• **Problem to work on**: Write out all of the data exactly as it appears.

• **Supplied data**:
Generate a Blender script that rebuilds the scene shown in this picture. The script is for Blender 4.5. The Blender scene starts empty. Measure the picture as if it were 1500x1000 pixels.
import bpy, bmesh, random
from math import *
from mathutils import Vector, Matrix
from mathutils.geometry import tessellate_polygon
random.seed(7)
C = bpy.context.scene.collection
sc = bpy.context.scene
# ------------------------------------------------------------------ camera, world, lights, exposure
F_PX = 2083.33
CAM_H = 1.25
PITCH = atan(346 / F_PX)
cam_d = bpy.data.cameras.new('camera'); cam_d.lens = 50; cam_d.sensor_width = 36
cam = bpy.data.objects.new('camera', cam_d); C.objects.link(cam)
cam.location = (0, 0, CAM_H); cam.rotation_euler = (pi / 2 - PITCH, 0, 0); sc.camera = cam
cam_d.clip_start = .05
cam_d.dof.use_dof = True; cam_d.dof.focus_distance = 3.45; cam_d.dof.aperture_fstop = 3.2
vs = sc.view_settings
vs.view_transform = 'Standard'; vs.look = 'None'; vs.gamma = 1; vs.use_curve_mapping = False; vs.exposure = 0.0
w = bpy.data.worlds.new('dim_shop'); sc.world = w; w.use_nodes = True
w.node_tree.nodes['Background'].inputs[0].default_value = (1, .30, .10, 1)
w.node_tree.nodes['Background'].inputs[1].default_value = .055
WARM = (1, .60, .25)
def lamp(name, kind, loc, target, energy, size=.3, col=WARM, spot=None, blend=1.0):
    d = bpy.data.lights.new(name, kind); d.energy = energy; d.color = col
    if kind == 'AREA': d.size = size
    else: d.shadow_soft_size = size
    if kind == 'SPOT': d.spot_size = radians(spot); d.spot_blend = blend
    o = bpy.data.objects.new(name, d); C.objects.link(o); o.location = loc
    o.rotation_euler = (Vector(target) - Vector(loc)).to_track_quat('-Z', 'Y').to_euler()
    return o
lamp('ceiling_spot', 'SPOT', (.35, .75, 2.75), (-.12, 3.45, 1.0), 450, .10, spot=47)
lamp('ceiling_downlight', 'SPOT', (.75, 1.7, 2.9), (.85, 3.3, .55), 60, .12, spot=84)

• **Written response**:
Generate a Blender script that rebuilds the scene shown in this picture. The script is for Blender 4.5. The Blender scene starts empty. Measure the picture as if it were 1500x1000 pixels.
import bpy, bmesh, random
from math import *
from mathutils import Vector, Matrix
from mathutils.geometry import tessellate_polygon
random.seed(7)
C = bpy.context.scene.collection
sc = bpy.context.scene
# ------------------------------------------------------------------ camera, world, lights, exposure
F_PX = 2083.33
CAM_H = 1.25
PITCH = atan(346 / F_PX)
cam_d = bpy.data.cameras.new('camera'); cam_d.lens = 50; cam_d.sensor_width = 36
cam = bpy.data.objects.new('camera', cam_d); C.objects.link(cam)
cam.location = (0, 0, CAM_H); cam.rotation_euler = (pi / 2 - PITCH, 0, 0); sc.camera = cam
cam_d.clip_start = .05
cam_d.dof.use_dof = True; cam_d.dof.focus_distance = 3.45; cam_d.dof.aperture_fstop = 3.2
vs = sc.view_settings
vs.view_transform = 'Standard'; vs.look = 'None'; vs.gamma = 1; vs.use_curve_mapping = False; vs.exposure = 0.0
w = bpy.data.worlds.new('dim_shop'); sc.world = w; w.use_nodes = True
w.node_tree.nodes['Background'].inputs[0].default_value = (1, .30, .10, 1)
w.node_tree.nodes['Background'].inputs[1].default_value = .055
WARM = (1, .60, .25)
def lamp(name, kind, loc, target, energy, size=.3, col=WARM, spot=None, blend=1.0):
    d = bpy.data.lights.new(name, kind); d.energy = energy; d.color = col
    if kind == 'AREA': d.size = size
    else: d.shadow_soft_size = size
    if kind == 'SPOT': d.spot_size = radians(spot); d.spot_blend = blend
    o = bpy.data.objects.new(name, d); C.objects.link(o); o.location = loc
    o.rotation_euler = (Vector(target) - Vector(loc)).to_track_quat('-Z', 'Y').to_euler()
    return o
lamp('ceiling_spot', 'SPOT', (.35, .75, 2.75), (-.12, 3.45, 1.0), 450, .10, spot=47)
lamp('ceiling_downlight', 'SPOT', (.75, 1.7, 2.9), (.85, 3.3, .55), 60, .12, spot=84)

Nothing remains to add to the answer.